Good or bad luck can affect whole generations, so you have to compare people to their peers. During the middle 1990s, it was very hard even for good people to get promoted because they were cutting the FS. It is easier now when we are expanding hiring. I read in a biography of Eisenhower that he despaired of ever getting another promotion back in the late 1930s. But it worked out for him. His became “the class the stars fell on” (the class of 1915 produced 59 generals out of 164 graduates, not bad) when WWII expanded the army. Eisenhower, Bradley, Marshall, Nimitz, Halsey etc were able men and they were successful, but had the war come five years later we would have had a whole different set of five-star leaders. Colonel Eisenhower might have found himself called out of retirement to run a training program, but the crusade in Europe would have had a different champion. “There is a tide in the affairs of men …”
Below is a statue of Gen John Pershing, General of the Armies, the only man to attain that rank during his own lifetime. Later Congress passed a law stipulating that no American ever had or could outrank George Washington.
Losers blame their circumstances, and they are right just enough to keep the idea plausible. With the caveat of comparison mentioned above, promotions are correlated to actual merit, but certainly not perfectly correlated. There is a statistical quality to them, which is not always fair or right, but in the long term and for the most part you can understand what happened.
Some people have opportunities dropped in their laps; others have to work hard to find them. You do need opportunity to shine, but what you do with it makes all the difference. The FS is a very good laboratory for achievement because we have such a variety of jobs and we move among them. Even though we are all similar in background, and the FS test ensures that we are all smart in the academic sense, you can really see the difference people can make in positions. Posts and positions may suddenly become important and effective just because a new person has come in. The reverse is also true.
In my observation, chronic underperformers are those that avoid responsibility and refuse to make consequent decisions. It has to do with that opportunity thing I mentioned above. In choosing mediocrity, they cannot be blamed for failure, but they also never have the opportunity to succeed. In a knowledge organization like the FS, the preferred method to avoid responsibly is to over analyize every situation and then spread risk by involving lots of marginal participants in your decision making. I don’t think that most of those doing this really understand the implicit choices they are making. They think they are being prudent and honestly don’t understand why their list of achievements pales next to those of their “crazier” and “less hard working” colleagues.
I have real trouble understanding how I achieved the success that I have enjoyed and I cannot believe that I deserve it. This doubt is not a malady I suffer alone. I find that most successful people who are honest and self-aware fear that they are frauds whose mistakes and faults will someday be embarrassingly revealed. This is a useful attitude. It keeps us more humble and stimulates a desire for continuous correction and improvement. I pity the fools who believe they have no serious faults left to correct. But self-doubt can result in the risk-avoiding mediocrity I mention above and you have to be careful not to be overly influenced humility and self-doubt at evaluation time. Evaluations are comparisons. In this universe of imperfect people, where do you stand in relation to others? Nobody is perfect and the ostensible quest for perfection is another way people avoid responsibly to make choices. If we disqualify ourselves based on the faults & fears we know we suffer, all we do is allow the more dishonest or self-deceiving people among us to prosper and rule … and those are not the kinds of people you want running the show.

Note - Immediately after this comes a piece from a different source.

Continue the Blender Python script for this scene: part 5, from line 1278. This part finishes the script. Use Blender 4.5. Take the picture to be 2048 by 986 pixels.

It is not only your right, but your proactive duty to ensure that you can make a contribution commensurate with your capacity. That means we have to engage in what I would call bragging at evaluation time. Unfortunately, evaluations are like a race run in the fog, where you might have to judge the winners by who is bragging the loudest because the actual finish was unclear.
The arguments we make for ourselves should be honest, but well crafted. We can share credit and take credit for common efforts at the same time. It is not a virtue to allow your achievements to be hidden or ignored, since that means that your ability to do more will be curtailed and it is likely that a less competent but more confined guy will take your place. In my circumstances, getting promoted really doesn’t mean making much more money, since our pay is capped. It does mean having the opportunity to do more useful and interesting things before they kick me out (we have an up-or-out system).
Anyway, those are the things I am telling myself as I embark on my creative writing exercise.
We get to write our own first page on our evaluation forms and tell the promotion boards why we are worthy. I will imagine that I am writing for somebody else and give that guy the benefit of all doubts. I have some interesting narratives this year and I suppose I can spin some gold out of that common straw.